音楽教室の生徒が「多数」か否かは、一時点のレッスンにおける生徒の数のみではなく、音楽教室事業の実態を踏まえ、社会通念に照らして、その対象が「多数」ということができるかという観点から判断する。

音楽教室における生徒は、音楽教室事業者(演奏主体)にとって不特定かつ多数の者であり「公衆」に該当する。

音楽教室における演奏は公衆たる生徒に「聞かせることを目的」とするものである

「聞かせることを目的とする」とは、演奏が行われる外形的・客観的な状況に照らし、音楽著作物の利用主体から見て、その相手である公衆に演奏を聞かせる目的意思があれば足りる。

聞かせることを目的」とする要件は、家庭内での演奏など、公衆が存在せず、外形的・客観的にみて公衆に聞かせる目的があるとは考えられない状況下での演奏等を除外する趣旨で設けられたものである。

レッスンにおいて、教師が生徒に対して「聞かせることを目的」として演奏していることは明らかである。

生徒の演奏は、公衆である他の生徒又は演奏している生徒自身に「聞かせることを目的」とするものである。

結論
音楽教室事業者は演奏権を侵害するから、著作権者から音楽教室事業者に対する損害賠償請求権、不当利得返還権等は認められる。

控訴審判決について

本事件は上訴され、知財高裁で審理されました。

3月18日、第一審判決を一部変更する判決が出たようです。

知財高裁は、音楽教室での演奏について、主体は教師・生徒で、公衆に聞かせることを目的としたものであると認めて、使用料を徴収できると判断した1審・東京地裁判決を一部変更。教師による演奏には徴収権を認めて、生徒による演奏には徴収権を認めないと判断した。
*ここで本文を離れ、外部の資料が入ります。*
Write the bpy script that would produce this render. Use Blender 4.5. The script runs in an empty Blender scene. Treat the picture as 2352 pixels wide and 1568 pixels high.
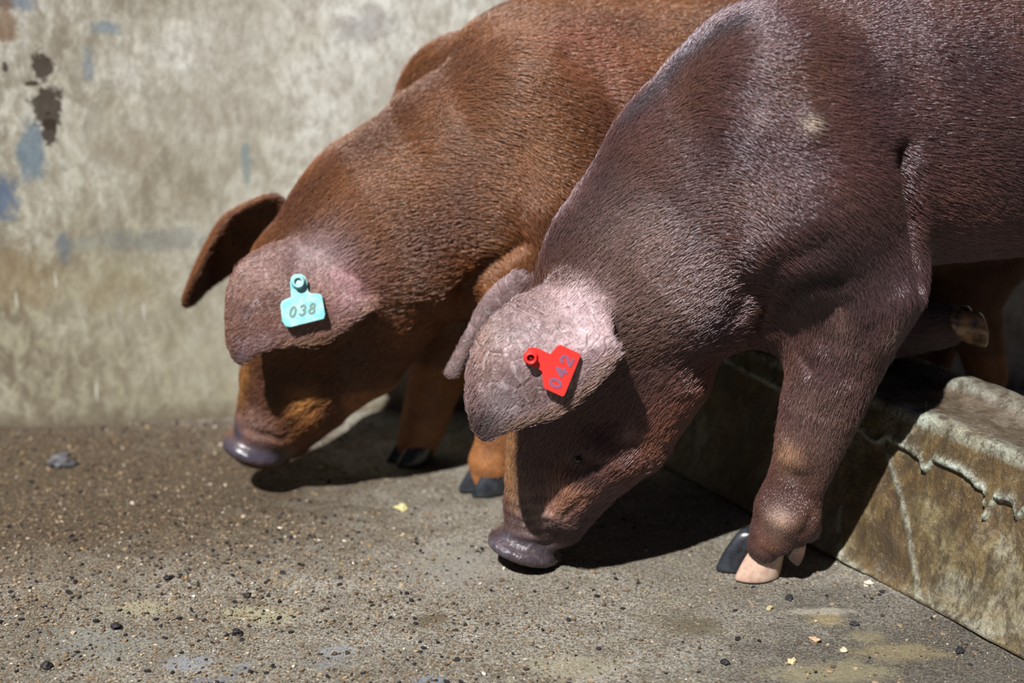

JASRAC VS 音楽教室、知財高裁は「一部変更」判決…生徒の演奏には「徴収権」認めず – 弁護士ドットコム

生徒による演奏には徴収権を認めない、といっても、音楽教室ですから教師が演奏しないことはおよそあり得ません。そう考えると、JASRACが演奏権利用料を徴収できることは揺らがないと思われます。控訴審判決は、公開され次第また取り上げる予定です。